Когда у работяги отнимали «кровную пайку», то есть кусок хлеба, заработанный сверхизнурительным трудом в страшных условиях, он зверел, зверели и его товарищи. Почти одновременно на лагпункте вспыхнули суды Линча или, вернее, упрощенные русские самосуды. Застигнутого на месте преступления вора подымали на высоту вытянутых рук и грохали три-четыре раза спиной об пол. Отбив почки, выкидывали, как падаль, из барака.

Ребята из нашего «мозгового треста» еще в конце сентября 1941 года дали установку работягам не оставлять хлеба в бараке, съедать его либо сразу, либо брать остаток на работу, и таким образом мы избавили себя от свар, склок и самосудов.

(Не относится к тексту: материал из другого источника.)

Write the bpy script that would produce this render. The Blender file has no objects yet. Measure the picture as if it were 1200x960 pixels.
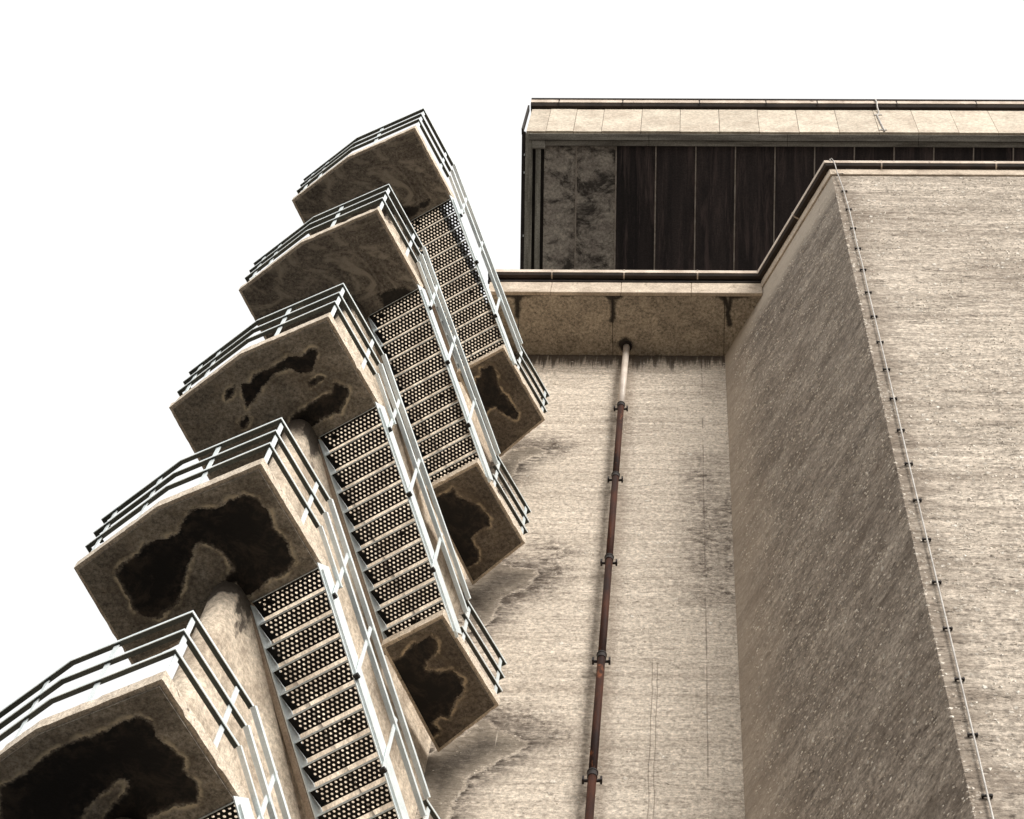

Но однажды в декабре, в самое голодное время, почувствовав боль в животе, я совершил недопустимую ошибку, оставив половину пайки в бараке. Придя на работу, я вскоре абсолютно стал уверен, что мой хлеб будет похищен, и целый день сознание вины не покидало меня. Я утешал себя лишь тем, что хлеб мог взять один из дневальных, и тогда мне достаточно было бы промолчать, чтобы не наказывать за свою ошибку другого. Вечером, на обратном пути, я встал в голове колонны заключенных, чтобы одним из первых вбежать в барак. Там довольные собой дневальные показали мне сразу пленника, которого они загнали в простенок между печкой. Это был воришка лет четырнадцати, маленького росточка. Его полные смертельного ужаса глазенки бегали по сторонам. Он прекрасно знал, что его ожидает… Если бы это был взрослый, то мое вмешательство не могло бы помешать самосуду, так как ненависть к блатарям достигла своего апогея. Дневальные подтверждали кражу из чувства самосохранения, так как обвинение легко могло пасть и на них. Их свидетельство заранее решило бы участь мальчишки, но увидев его, я, тоном, не допускающим возражений, заявил, что детей мы судить не станем, достаточно надавать ему по шее. Меня послушались, и напуганный зверёныш, ликуя в душе, что так дешево отделался, юркнул за дверь.